Task details ▸ Exclude pictures. Extract exactly the lines from the one that contains "Recreate this scene" down to the one that contains "SC.camera = cam", both included.
:::
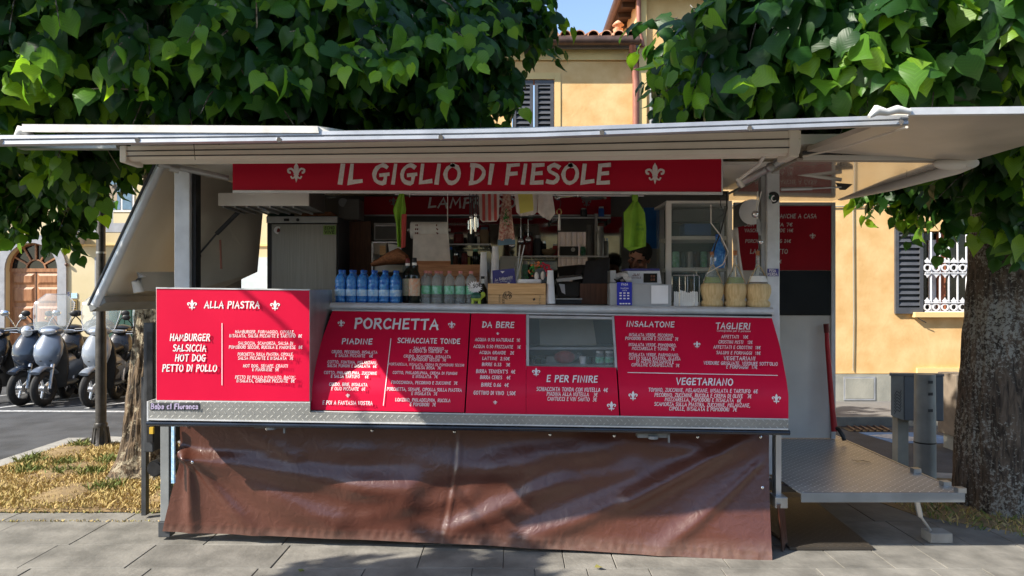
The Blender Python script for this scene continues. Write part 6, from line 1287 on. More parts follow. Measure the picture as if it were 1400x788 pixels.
t, rs = drape('striped_mitt', 'red and white striped pot holder hanging at the centre', 'pot holder', 'white_cloth', [(654, 264), (656, 300), (660, 304)], [(683, 264), (682, 298), (679, 303)], 5.15, .006, 1.2)
for k in range(3): obj('stripe', MB().prism([P(659 + k * 8, 264, 5.132), P(663 + k * 8, 264, 5.132), P(663.5 + k * 8, 302, 5.128), P(659.5 + k * 8, 302, 5.128)], [P(659 + k * 8, 264, 5.134), P(663 + k * 8, 264, 5.134), P(663.5 + k * 8, 302, 5.130), P(659.5 + k * 8, 302, 5.130)]), 'red_cloth', t)
t, rs = drape('floral_towel', 'pale towel with red flowers and blue hem hanging centre', 'towel', 'floral_cloth', [(688, 264), (684, 295), (681, 330)], [(698, 264), (700, 295), (704, 328)], 5.2, .012, 1.5)
obj('hem', MB().prism([P(680.5, 328, 5.19), P(704, 326, 5.19), P(704.5, 334, 5.19), P(680.5, 336, 5.19)], [P(680.5, 328, 5.2), P(704, 326, 5.2), P(704.5, 334, 5.2), P(680.5, 336, 5.2)]), 'blue_cloth', t)
mb = MB()
for i in range(46):
    q_ = P(692 + random.gauss(0, 2.6), 297 + random.gauss(0, 6), 5.165 + random.uniform(-.01, .01)); mb.add([q_ + Vector((random.uniform(-.012, .012), random.uniform(-.004, .004), random.uniform(-.014, .014))) for _ in range(3)], [(0, 1, 2)])
obj('sprig', mb, 'leaf_plastic', t, fix=False)
t = thing('yellow_note', 'yellow paper note pinned among the hanging cloths', 'note', P(717, 292, 5.1)); obj('paper', MB().prism([P(708, 264, 5.1), P(728, 264, 5.1), P(729.5, 288, 5.08), P(711, 292.5, 5.08)], [P(708, 264, 5.102), P(728, 264, 5.102), P(729.5, 288, 5.082), P(711, 292.5, 5.082)]), 'yellow_card', t)
drape('pale_sling', 'pale cream cloth looped behind the yellow note', 'cloth', 'white_cloth', [(703, 264), (706, 290), (712, 296)], [(736, 264), (734, 290), (730, 294)], 5.16, .01, 2)
drape('white_cloth', 'white cloth with dark print hanging right of the yellow note', 'cloth', 'white_cloth', [(736, 264), (735, 290), (742, 297)], [(755, 264), (759, 292), (752, 302)], 5.15, .012, 1.5)
t = thing('corkscrew_bunch', 'bunch of metal corkscrews and openers hanging on a chain', 'corkscrews', P(647, 264, 5.12))
mb = MB()
for k in range(6): mb.cyl(P(642 + k * 2.4, 264 + (k % 2) * 4, 5.12), P(642.5 + k * 2.2, 298 + (k % 3) * 8, 5.11), .004, n=6)
obj('chains', mb, 'dark_grey', t)
for px, py in ((644, 306), (650, 303)): obj('corkscrew', MB().cyl(P(px, py - 6, 5.1), P(px, py + 14, 5.1), .010, .006, 8).sphere(P(px, py - 9, 5.1), .014, 8, 6).cyl(P(px - 3.4, py - 4, 5.1), P(px - 3.4, py + 8, 5.1), .005, n=6).cyl(P(px + 3.4, py - 4, 5.1), P(px + 3.4, py + 8, 5.1), .005, n=6), 'chrome', t)
t = thing('bottle_opener', 'pale handled bottle opener hanging on a cord', 'bottle opener', P(765, 275, 5.1)); mb = MB()
ringp = [P(764.5, 290, 5.1) + Vector((.016 * math.cos(a), 0, .02 * math.sin(a))) for a in [i * math.pi / 6 for i in range(13)]]
obj('ring', MB().tube(ringp, .0045, 6), 'brass', t); obj('handle', MB().cyl(P(764.5, 293, 5.1), P(764.5, 315, 5.1), .006, .010, 8), 'white_cloth', t); obj('cord', MB().tube([P(757, 264, 5.1), P(767, 276, 5.1), P(765, 287, 5.1)], .002, 6), 'dark_grey', t)
t = thing('ceiling_lamp_arm', 'thin bright metal arm with a small lamp below the big sign', 'lamp', P(762, 270, 5.3)); obj('arm', MB().tube([P(762, 270, 5.3), P(790, 268, 5.6), P(828, 271, 5.9)], .008), 'chrome', t); obj('lamp_head', MB().sphere(P(762, 270.5, 5.3), .022, 12, 8, (1.1, 1, .8)), 'chrome', t); obj('shade', MB().lathe(P(810, 272, 5.8), [(.09, 0), (.08, .03), (.03, .05)], 16), 'grey_paint', t)
bpn = obj('blue_backdrop', pb(880, 916, 284, 340, 6.05, .02), 'blue_panel'); tag(bpn, 'blue poster on the back wall beside the white display cabinet', 'poster')
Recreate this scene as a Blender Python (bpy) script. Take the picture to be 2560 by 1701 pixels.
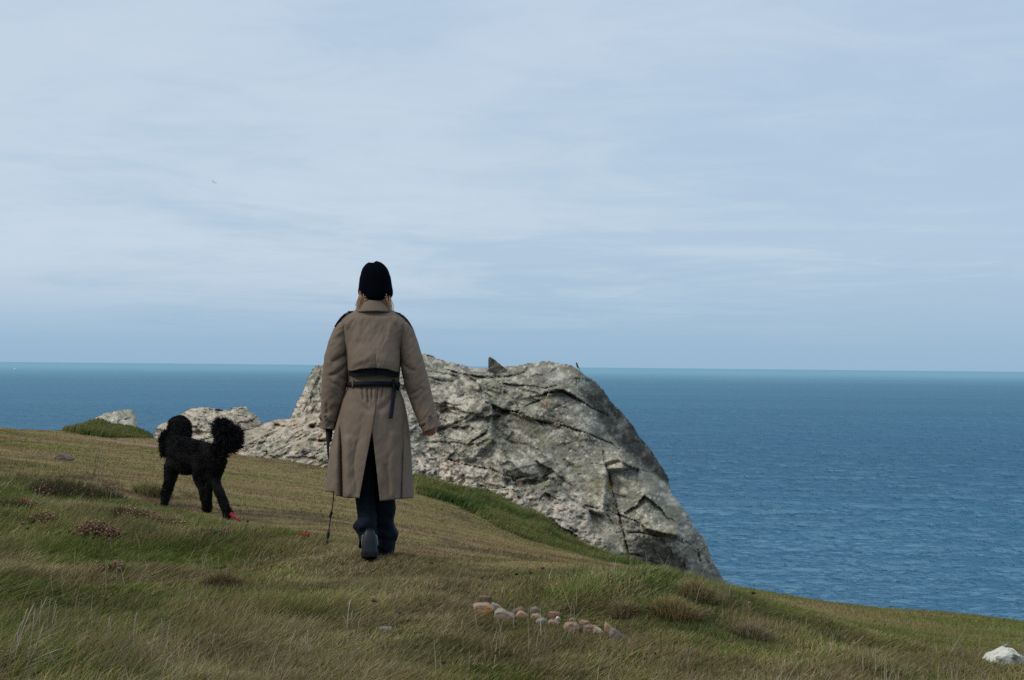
import bpy, bmesh, math, random
import numpy as np
from mathutils import Vector, Matrix

random.seed(7)
RNG = np.random.default_rng(11)
for o in list(bpy.data.objects):
    bpy.data.objects.remove(o, do_unlink=True)
SC = bpy.context.scene
COL = SC.collection
R = math.radians

# ------------------------------------------------------------------ camera
CAM = Vector((0.0, 0.0, 1.6))
FPX = 3555.0                       # focal length in pixels of the 2560 px wide photograph
PITCH, ROLL = R(1.04), R(0.56)
MROT = Matrix.Rotation(math.pi / 2 + PITCH, 3, 'X') @ Matrix.Rotation(ROLL, 3, 'Z')
cd = bpy.data.cameras.new('camera')
cam = bpy.data.objects.new('camera', cd)
COL.objects.link(cam)
cam.matrix_world = Matrix.Translation(CAM) @ MROT.to_4x4()
cd.sensor_width = 36.0
cd.lens = FPX / 2560 * 36.0
cd.clip_start = 0.1
cd.clip_end = 90000
SC.camera = cam

# ------------------------------------------------------------------ sky, sun, exposure
SUN_DIR = Vector((-0.80, -0.25, 0.60)).normalized()      # towards the sun
sun_el = math.asin(SUN_DIR.z)
sun_az = math.atan2(SUN_DIR.x, SUN_DIR.y)
W = bpy.data.worlds.new("World")
SC.world = W
W.use_nodes = True


def N(nt, typ, **kw):
    n = nt.nodes.new(typ)
    for k, v in kw.items():
        if k == 'op':
            n.operation = v
        elif k in n.bl_rna.properties.keys() and not hasattr(n.inputs, k):
            setattr(n, k, v)
    return n


class NT:
    """small helper for node trees"""
    def __init__(s, nt):
        s.nt = nt
        nt.nodes.clear()

    def n(s, typ, **props):
        nd = s.nt.nodes.new(typ)
        for k, v in props.items():
            setattr(nd, k, v)
        return nd

    def l(s, a, b):
        s.nt.links.new(a, b)

    def val(s, sock, v):
        if hasattr(v, 'is_output') or isinstance(v, bpy.types.NodeSocket):
            s.l(v, sock)
        else:
            sock.default_value = v

    def math(s, op, a, b=None, c=None, clamp=False):
        nd = s.n('ShaderNodeMath', operation=op, use_clamp=clamp)
        s.val(nd.inputs[0], a)
        if b is not None:
            s.val(nd.inputs[1], b)
        if c is not None:
            s.val(nd.inputs[2], c)
        return nd.outputs[0]

    def vmath(s, op, a, b=None):
        nd = s.n('ShaderNodeVectorMath', operation=op)
        s.val(nd.inputs[0], a)
        if b is not None:
            s.val(nd.inputs[1], b)
        return nd.outputs[0]

    def mix(s, f, a, b, blend='MIX'):
        nd = s.n('ShaderNodeMix', data_type='RGBA', blend_type=blend)
        s.val(nd.inputs[0], f)
        for i, v in ((6, a), (7, b)):
            if not isinstance(v, bpy.types.NodeSocket) and len(v) == 3:
                v = (*v, 1)
            s.val(nd.inputs[i], v)
        return nd.outputs[2]

    def noise(s, vec, scale, detail=4, rough=0.5, dist=0.0, lac=2.0):
        nd = s.n('ShaderNodeTexNoise')
        s.l(vec, nd.inputs['Vector'])
        nd.inputs['Scale'].default_value = scale
        nd.inputs['Detail'].default_value = detail
        nd.inputs['Roughness'].default_value = rough
        nd.inputs['Distortion'].default_value = dist
        nd.inputs['Lacunarity'].default_value = lac
        return nd.outputs['Fac']

    def voro(s, vec, scale, feature='F1', rnd=1.0):
        nd = s.n('ShaderNodeTexVoronoi', feature=feature)
        s.l(vec, nd.inputs['Vector'])
        nd.inputs['Scale'].default_value = scale
        nd.inputs['Randomness'].default_value = rnd
        return nd

    def ramp(s, fac, a, b, lo=0.0, hi=1.0, smooth=True):
        nd = s.n('ShaderNodeMapRange')
        if smooth:
            nd.interpolation_type = 'SMOOTHSTEP'
        s.val(nd.inputs[0], fac)
        nd.inputs[1].default_value = a
        nd.inputs[2].default_value = b
        nd.inputs[3].default_value = lo
        nd.inputs[4].default_value = hi
        return nd.outputs[0]

    def scale(s, vec, sc, rot=(0, 0, 0)):
        nd = s.n('ShaderNodeMapping')
        s.l(vec, nd.inputs[0])
        nd.inputs['Rotation'].default_value = rot
        nd.inputs['Scale'].default_value = sc
        return nd.outputs[0]


w = NT(W.node_tree)
out = w.n('ShaderNodeOutputWorld')
bg = w.n('ShaderNodeBackground')
sky = w.n('ShaderNodeTexSky', sky_type='NISHITA')
sky.sun_disc = False
sky.sun_elevation = sun_el
sky.sun_rotation = sun_az
sky.air_density = 1.0
sky.dust_density = 0.6
sky.ozone_density = 1.5
tc = w.n('ShaderNodeTexCoord')
dirv = w.vmath('NORMALIZE', tc.outputs['Generated'])
sep = w.n('ShaderNodeSeparateXYZ')
w.l(dirv, sep.inputs[0])
elev = w.math('ABSOLUTE', sep.outputs['Z'])
den = w.math('ADD', elev, 0.05)
cx = w.math('DIVIDE', sep.outputs['X'], den)
cy = w.math('DIVIDE', sep.outputs['Y'], den)
cmb = w.n('ShaderNodeCombineXYZ')
w.l(cx, cmb.inputs[0])
w.l(cy, cmb.inputs[1])
cl_vec = cmb.outputs[0]
# elevation gradient of the thin cloud sheet (values are radiance / 0.1)
g1 = w.ramp(elev, 0.0, 0.10)
g2 = w.ramp(elev, 0.09, 0.30)
hor = (3.00, 4.78, 6.70)
mid = (4.65, 6.08, 7.50)
top = (4.95, 6.25, 7.80)
grad = w.mix(g2, w.mix(g1, hor, mid), top)
n_big = w.noise(w.scale(cl_vec, (0.55, 0.62, 1), (0, 0, R(8))), 0.55, 7, 0.6, 0.8)
n_mid = w.noise(w.scale(cl_vec, (1.1, 1.1, 1), (0, 0, R(-5))), 1.5, 7, 0.62, 1.0)
cover = w.math('ADD', w.math('MULTIPLY', n_big, 0.7), w.math('MULTIPLY', n_mid, 0.3))
# whiter towards the sun's side (left), bluer to the right
side = w.math('MULTIPLY_ADD', sep.outputs['X'], -0.30, cover)
fade = w.ramp(elev, 0.004, 0.07)
veil = w.math('MULTIPLY', w.ramp(side, 0.37, 0.67), fade)
veil2 = w.math('MULTIPLY', w.ramp(side, 0.54, 0.34), fade)
cloudc = w.mix(veil, grad, w.mix(g1, (4.7, 6.0, 7.6), (5.9, 6.95, 8.15)))
cloudc = w.mix(w.math('MULTIPLY', veil2, 0.75), cloudc, w.mix(g1, (3.25, 4.75, 6.65), (4.40, 5.75, 7.50)))
# the overcast grows brighter and whiter towards the zenith
g3 = w.ramp(elev, 0.22, 0.95)
cloudc = w.mix(g3, cloudc, w.vmath('MULTIPLY', cloudc, (2.3, 2.0, 1.7)))
skyc = w.mix(0.90, sky.outputs[0], cloudc)
w.l(skyc, bg.inputs['Color'])
bg.inputs['Strength'].default_value = 0.1
w.l(bg.outputs[0], out.inputs['Surface'])

ld = bpy.data.lights.new('sun', 'SUN')
ld.energy = 1.5
ld.angle = R(11)
ld.color = (1.0, 0.95, 0.87)
sun = bpy.data.objects.new('sun', ld)
COL.objects.link(sun)
sun.rotation_euler = SUN_DIR.to_track_quat('Z', 'Y').to_euler()
sun.location = (-20, -10, 30)

SC.view_settings.view_transform = 'Standard'
SC.view_settings.look = 'None'
SC.view_settings.exposure = 0.0
SC.view_settings.gamma = 1.0
SC.view_settings.use_curve_mapping = False
SC.render.engine = 'CYCLES'
SC.cycles.max_bounces = 5
SC.cycles.diffuse_bounces = 2
SC.cycles.glossy_bounces = 2
SC.cycles.transmission_bounces = 2
SC.cycles.transparent_max_bounces = 4
SC.cycles.use_denoising = False
SC.cycles.sample_clamp_indirect = 4.0

# ------------------------------------------------------------------ generic helpers
CAMN = np.array(CAM)
MN = np.array(MROT)


def at(px, py, Y):
    """point of the place that lies Y metres in front of the camera, on the sight line of a pixel of the photograph"""
    d = MROT @ Vector(((px - 1280) / FPX, -(py - 850.5) / FPX, -1.0))
    return CAM + d * (Y / d.y)


def at_np(px, py, Y):
    px, py, Y = np.broadcast_arrays(np.asarray(px, float), np.asarray(py, float), np.asarray(Y, float))
    d = np.stack([(px - 1280) / FPX, -(py - 850.5) / FPX, -np.ones_like(px)], -1) @ MN.T
    return CAMN + d * (Y / d[..., 1])[..., None]


def _hash(ix, iy, iz, seed):
    h = (ix.astype(np.uint32) * np.uint32(374761393) + iy.astype(np.uint32) * np.uint32(668265263)
         + iz.astype(np.uint32) * np.uint32(2147483647) + np.uint32(seed * 1274126177 & 0xffffffff))
    h = (h ^ (h >> np.uint32(13))) * np.uint32(1274126177)
    h = (h ^ (h >> np.uint32(16))) * np.uint32(2246822519)
    h = h ^ (h >> np.uint32(15))
    return h.astype(np.float64) / 4294967295.0


def vnoise(p, seed=0):
    i = np.floor(p).astype(np.int64)
    f = p - i
    f = f * f * f * (f * (f * 6 - 15) + 10)
    r = 0
    for dx in (0, 1):
        wx = f[..., 0] if dx else 1 - f[..., 0]
        for dy in (0, 1):
            wy = f[..., 1] if dy else 1 - f[..., 1]
            for dz in (0, 1):
                wz = f[..., 2] if dz else 1 - f[..., 2]
                r = r + wx * wy * wz * _hash(i[..., 0] + dx, i[..., 1] + dy, i[..., 2] + dz, seed)
    return r * 2 - 1


def fbm(p, oct=4, seed=0, gain=0.5, lac=2.03):
    p = np.asarray(p, float)
    a, s, t = 1.0, 0.0, 0.0
    for k in range(oct):
        s = s + a * vnoise(p, seed + k * 17)
        t += a
        a *= gain
        p = p * lac + 3.7
    return s / t


def fbm2(x, y, oct=4, seed=0, gain=0.5):
    return fbm(np.stack([x, y, np.zeros_like(x) + seed * 0.37], -1), oct, seed, gain)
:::
Correct response ▸
Recreate this scene as a Blender Python (bpy) script. Take the picture to be 2560 by 1701 pixels.
import bpy, bmesh, math, random
import numpy as np
from mathutils import Vector, Matrix

random.seed(7)
RNG = np.random.default_rng(11)
for o in list(bpy.data.objects):
    bpy.data.objects.remove(o, do_unlink=True)
SC = bpy.context.scene
COL = SC.collection
R = math.radians

# ------------------------------------------------------------------ camera
CAM = Vector((0.0, 0.0, 1.6))
FPX = 3555.0                       # focal length in pixels of the 2560 px wide photograph
PITCH, ROLL = R(1.04), R(0.56)
MROT = Matrix.Rotation(math.pi / 2 + PITCH, 3, 'X') @ Matrix.Rotation(ROLL, 3, 'Z')
cd = bpy.data.cameras.new('camera')
cam = bpy.data.objects.new('camera', cd)
COL.objects.link(cam)
cam.matrix_world = Matrix.Translation(CAM) @ MROT.to_4x4()
cd.sensor_width = 36.0
cd.lens = FPX / 2560 * 36.0
cd.clip_start = 0.1
cd.clip_end = 90000
SC.camera = cam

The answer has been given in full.